● YOUR GOAL
Your task is to copy the material exactly.

● DATA SEGMENT
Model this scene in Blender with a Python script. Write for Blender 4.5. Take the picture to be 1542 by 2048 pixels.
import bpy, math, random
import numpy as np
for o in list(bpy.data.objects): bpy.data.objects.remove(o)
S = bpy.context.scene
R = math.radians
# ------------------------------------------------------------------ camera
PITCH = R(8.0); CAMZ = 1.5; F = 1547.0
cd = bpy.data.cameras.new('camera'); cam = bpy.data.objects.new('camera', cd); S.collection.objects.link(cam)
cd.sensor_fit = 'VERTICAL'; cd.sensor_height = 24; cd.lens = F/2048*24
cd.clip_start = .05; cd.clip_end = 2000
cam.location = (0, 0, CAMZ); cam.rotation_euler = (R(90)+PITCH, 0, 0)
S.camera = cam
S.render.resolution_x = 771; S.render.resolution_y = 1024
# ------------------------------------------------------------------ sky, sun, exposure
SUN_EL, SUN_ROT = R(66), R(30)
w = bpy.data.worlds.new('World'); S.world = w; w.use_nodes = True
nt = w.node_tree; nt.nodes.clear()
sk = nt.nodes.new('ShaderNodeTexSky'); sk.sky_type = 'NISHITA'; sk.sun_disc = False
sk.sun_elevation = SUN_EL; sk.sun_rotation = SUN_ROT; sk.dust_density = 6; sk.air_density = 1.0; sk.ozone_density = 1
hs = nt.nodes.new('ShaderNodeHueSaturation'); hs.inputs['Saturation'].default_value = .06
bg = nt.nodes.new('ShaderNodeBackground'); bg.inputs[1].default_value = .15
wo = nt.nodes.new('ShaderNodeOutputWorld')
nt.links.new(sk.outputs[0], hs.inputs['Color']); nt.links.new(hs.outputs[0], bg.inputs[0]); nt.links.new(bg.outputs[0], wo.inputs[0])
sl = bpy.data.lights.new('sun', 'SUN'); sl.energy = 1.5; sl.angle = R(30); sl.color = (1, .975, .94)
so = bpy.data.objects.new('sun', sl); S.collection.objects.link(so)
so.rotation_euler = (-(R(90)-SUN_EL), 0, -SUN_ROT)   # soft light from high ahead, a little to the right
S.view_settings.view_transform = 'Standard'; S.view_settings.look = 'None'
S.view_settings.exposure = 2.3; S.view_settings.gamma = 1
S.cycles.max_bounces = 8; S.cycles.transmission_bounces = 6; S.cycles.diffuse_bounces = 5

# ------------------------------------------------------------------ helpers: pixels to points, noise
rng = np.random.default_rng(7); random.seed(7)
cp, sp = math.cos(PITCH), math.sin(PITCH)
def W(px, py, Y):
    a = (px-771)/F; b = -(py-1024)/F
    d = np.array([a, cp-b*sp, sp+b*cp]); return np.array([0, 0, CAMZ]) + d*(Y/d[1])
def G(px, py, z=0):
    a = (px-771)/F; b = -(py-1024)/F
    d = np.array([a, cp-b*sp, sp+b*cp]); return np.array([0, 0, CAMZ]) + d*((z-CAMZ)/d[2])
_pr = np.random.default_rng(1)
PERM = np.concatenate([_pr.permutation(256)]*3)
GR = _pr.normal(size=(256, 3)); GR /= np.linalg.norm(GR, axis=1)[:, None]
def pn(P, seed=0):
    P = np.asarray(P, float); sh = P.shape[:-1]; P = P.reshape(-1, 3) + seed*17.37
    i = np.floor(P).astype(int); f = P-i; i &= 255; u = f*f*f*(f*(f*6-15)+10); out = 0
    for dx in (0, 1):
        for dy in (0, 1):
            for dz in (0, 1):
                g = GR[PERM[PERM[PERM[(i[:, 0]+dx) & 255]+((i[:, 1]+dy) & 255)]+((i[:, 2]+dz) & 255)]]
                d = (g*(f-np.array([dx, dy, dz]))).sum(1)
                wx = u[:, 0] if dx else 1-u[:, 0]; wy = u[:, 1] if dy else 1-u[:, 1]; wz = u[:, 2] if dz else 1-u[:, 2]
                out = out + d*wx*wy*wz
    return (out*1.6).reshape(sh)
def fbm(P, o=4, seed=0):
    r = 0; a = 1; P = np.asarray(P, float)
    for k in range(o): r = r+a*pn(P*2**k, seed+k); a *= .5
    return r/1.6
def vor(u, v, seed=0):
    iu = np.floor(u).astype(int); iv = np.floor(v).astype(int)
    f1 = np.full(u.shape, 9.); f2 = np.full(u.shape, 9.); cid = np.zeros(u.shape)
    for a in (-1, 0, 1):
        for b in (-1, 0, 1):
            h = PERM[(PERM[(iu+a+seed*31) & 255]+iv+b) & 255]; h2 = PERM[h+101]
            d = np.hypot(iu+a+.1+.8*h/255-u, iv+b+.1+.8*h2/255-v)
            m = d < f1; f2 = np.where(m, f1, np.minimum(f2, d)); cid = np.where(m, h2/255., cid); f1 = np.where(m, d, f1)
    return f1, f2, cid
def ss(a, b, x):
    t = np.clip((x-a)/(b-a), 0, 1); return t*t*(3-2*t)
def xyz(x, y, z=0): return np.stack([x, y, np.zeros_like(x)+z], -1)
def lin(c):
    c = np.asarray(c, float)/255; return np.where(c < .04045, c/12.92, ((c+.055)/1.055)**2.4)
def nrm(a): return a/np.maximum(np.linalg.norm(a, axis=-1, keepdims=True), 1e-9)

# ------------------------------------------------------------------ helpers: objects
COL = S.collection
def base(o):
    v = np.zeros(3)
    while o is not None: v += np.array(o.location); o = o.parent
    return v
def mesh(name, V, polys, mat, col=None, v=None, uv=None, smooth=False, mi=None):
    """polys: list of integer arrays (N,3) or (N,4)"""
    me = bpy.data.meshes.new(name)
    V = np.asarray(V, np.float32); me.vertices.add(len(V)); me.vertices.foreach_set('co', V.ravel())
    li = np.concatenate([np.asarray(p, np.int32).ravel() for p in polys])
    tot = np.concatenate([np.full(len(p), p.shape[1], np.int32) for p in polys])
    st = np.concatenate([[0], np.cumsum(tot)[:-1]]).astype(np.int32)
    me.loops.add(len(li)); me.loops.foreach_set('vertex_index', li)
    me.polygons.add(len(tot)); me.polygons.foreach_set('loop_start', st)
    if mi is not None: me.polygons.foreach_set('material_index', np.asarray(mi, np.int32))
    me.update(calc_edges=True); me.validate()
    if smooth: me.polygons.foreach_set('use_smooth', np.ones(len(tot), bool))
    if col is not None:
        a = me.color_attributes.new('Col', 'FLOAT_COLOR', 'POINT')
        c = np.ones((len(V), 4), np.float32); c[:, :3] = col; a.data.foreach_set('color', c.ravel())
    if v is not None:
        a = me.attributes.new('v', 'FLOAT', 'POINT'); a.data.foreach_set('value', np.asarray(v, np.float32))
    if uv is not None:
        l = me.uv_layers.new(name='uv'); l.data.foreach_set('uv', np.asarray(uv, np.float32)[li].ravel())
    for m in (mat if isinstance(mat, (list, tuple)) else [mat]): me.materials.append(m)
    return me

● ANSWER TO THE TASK
Model this scene in Blender with a Python script. Write for Blender 4.5. Take the picture to be 1542 by 2048 pixels.
import bpy, math, random
import numpy as np
for o in list(bpy.data.objects): bpy.data.objects.remove(o)
S = bpy.context.scene
R = math.radians
# ------------------------------------------------------------------ camera
PITCH = R(8.0); CAMZ = 1.5; F = 1547.0
cd = bpy.data.cameras.new('camera'); cam = bpy.data.objects.new('camera', cd); S.collection.objects.link(cam)
cd.sensor_fit = 'VERTICAL'; cd.sensor_height = 24; cd.lens = F/2048*24
cd.clip_start = .05; cd.clip_end = 2000
cam.location = (0, 0, CAMZ); cam.rotation_euler = (R(90)+PITCH, 0, 0)
S.camera = cam
S.render.resolution_x = 771; S.render.resolution_y = 1024
# ------------------------------------------------------------------ sky, sun, exposure
SUN_EL, SUN_ROT = R(66), R(30)
w = bpy.data.worlds.new('World'); S.world = w; w.use_nodes = True
nt = w.node_tree; nt.nodes.clear()
sk = nt.nodes.new('ShaderNodeTexSky'); sk.sky_type = 'NISHITA'; sk.sun_disc = False
sk.sun_elevation = SUN_EL; sk.sun_rotation = SUN_ROT; sk.dust_density = 6; sk.air_density = 1.0; sk.ozone_density = 1
hs = nt.nodes.new('ShaderNodeHueSaturation'); hs.inputs['Saturation'].default_value = .06
bg = nt.nodes.new('ShaderNodeBackground'); bg.inputs[1].default_value = .15
wo = nt.nodes.new('ShaderNodeOutputWorld')
nt.links.new(sk.outputs[0], hs.inputs['Color']); nt.links.new(hs.outputs[0], bg.inputs[0]); nt.links.new(bg.outputs[0], wo.inputs[0])
sl = bpy.data.lights.new('sun', 'SUN'); sl.energy = 1.5; sl.angle = R(30); sl.color = (1, .975, .94)
so = bpy.data.objects.new('sun', sl); S.collection.objects.link(so)
so.rotation_euler = (-(R(90)-SUN_EL), 0, -SUN_ROT)   # soft light from high ahead, a little to the right
S.view_settings.view_transform = 'Standard'; S.view_settings.look = 'None'
S.view_settings.exposure = 2.3; S.view_settings.gamma = 1
S.cycles.max_bounces = 8; S.cycles.transmission_bounces = 6; S.cycles.diffuse_bounces = 5

# ------------------------------------------------------------------ helpers: pixels to points, noise
rng = np.random.default_rng(7); random.seed(7)
cp, sp = math.cos(PITCH), math.sin(PITCH)
def W(px, py, Y):
    a = (px-771)/F; b = -(py-1024)/F
    d = np.array([a, cp-b*sp, sp+b*cp]); return np.array([0, 0, CAMZ]) + d*(Y/d[1])
def G(px, py, z=0):
    a = (px-771)/F; b = -(py-1024)/F
    d = np.array([a, cp-b*sp, sp+b*cp]); return np.array([0, 0, CAMZ]) + d*((z-CAMZ)/d[2])
_pr = np.random.default_rng(1)
PERM = np.concatenate([_pr.permutation(256)]*3)
GR = _pr.normal(size=(256, 3)); GR /= np.linalg.norm(GR, axis=1)[:, None]
def pn(P, seed=0):
    P = np.asarray(P, float); sh = P.shape[:-1]; P = P.reshape(-1, 3) + seed*17.37
    i = np.floor(P).astype(int); f = P-i; i &= 255; u = f*f*f*(f*(f*6-15)+10); out = 0
    for dx in (0, 1):
        for dy in (0, 1):
            for dz in (0, 1):
                g = GR[PERM[PERM[PERM[(i[:, 0]+dx) & 255]+((i[:, 1]+dy) & 255)]+((i[:, 2]+dz) & 255)]]
                d = (g*(f-np.array([dx, dy, dz]))).sum(1)
                wx = u[:, 0] if dx else 1-u[:, 0]; wy = u[:, 1] if dy else 1-u[:, 1]; wz = u[:, 2] if dz else 1-u[:, 2]
                out = out + d*wx*wy*wz
    return (out*1.6).reshape(sh)
def fbm(P, o=4, seed=0):
    r = 0; a = 1; P = np.asarray(P, float)
    for k in range(o): r = r+a*pn(P*2**k, seed+k); a *= .5
    return r/1.6
def vor(u, v, seed=0):
    iu = np.floor(u).astype(int); iv = np.floor(v).astype(int)
    f1 = np.full(u.shape, 9.); f2 = np.full(u.shape, 9.); cid = np.zeros(u.shape)
    for a in (-1, 0, 1):
        for b in (-1, 0, 1):
            h = PERM[(PERM[(iu+a+seed*31) & 255]+iv+b) & 255]; h2 = PERM[h+101]
            d = np.hypot(iu+a+.1+.8*h/255-u, iv+b+.1+.8*h2/255-v)
            m = d < f1; f2 = np.where(m, f1, np.minimum(f2, d)); cid = np.where(m, h2/255., cid); f1 = np.where(m, d, f1)
    return f1, f2, cid
def ss(a, b, x):
    t = np.clip((x-a)/(b-a), 0, 1); return t*t*(3-2*t)
def xyz(x, y, z=0): return np.stack([x, y, np.zeros_like(x)+z], -1)
def lin(c):
    c = np.asarray(c, float)/255; return np.where(c < .04045, c/12.92, ((c+.055)/1.055)**2.4)
def nrm(a): return a/np.maximum(np.linalg.norm(a, axis=-1, keepdims=True), 1e-9)

# ------------------------------------------------------------------ helpers: objects
COL = S.collection
def base(o):
    v = np.zeros(3)
    while o is not None: v += np.array(o.location); o = o.parent
    return v
def mesh(name, V, polys, mat, col=None, v=None, uv=None, smooth=False, mi=None):
    """polys: list of integer arrays (N,3) or (N,4)"""
    me = bpy.data.meshes.new(name)
    V = np.asarray(V, np.float32); me.vertices.add(len(V)); me.vertices.foreach_set('co', V.ravel())
    li = np.concatenate([np.asarray(p, np.int32).ravel() for p in polys])
    tot = np.concatenate([np.full(len(p), p.shape[1], np.int32) for p in polys])
    st = np.concatenate([[0], np.cumsum(tot)[:-1]]).astype(np.int32)
    me.loops.add(len(li)); me.loops.foreach_set('vertex_index', li)
    me.polygons.add(len(tot)); me.polygons.foreach_set('loop_start', st)
    if mi is not None: me.polygons.foreach_set('material_index', np.asarray(mi, np.int32))
    me.update(calc_edges=True); me.validate()
    if smooth: me.polygons.foreach_set('use_smooth', np.ones(len(tot), bool))
    if col is not None:
        a = me.color_attributes.new('Col', 'FLOAT_COLOR', 'POINT')
        c = np.ones((len(V), 4), np.float32); c[:, :3] = col; a.data.foreach_set('color', c.ravel())
    if v is not None:
        a = me.attributes.new('v', 'FLOAT', 'POINT'); a.data.foreach_set('value', np.asarray(v, np.float32))
    if uv is not None:
        l = me.uv_layers.new(name='uv'); l.data.foreach_set('uv', np.asarray(uv, np.float32)[li].ravel())
    for m in (mat if isinstance(mat, (list, tuple)) else [mat]): me.materials.append(m)
    return me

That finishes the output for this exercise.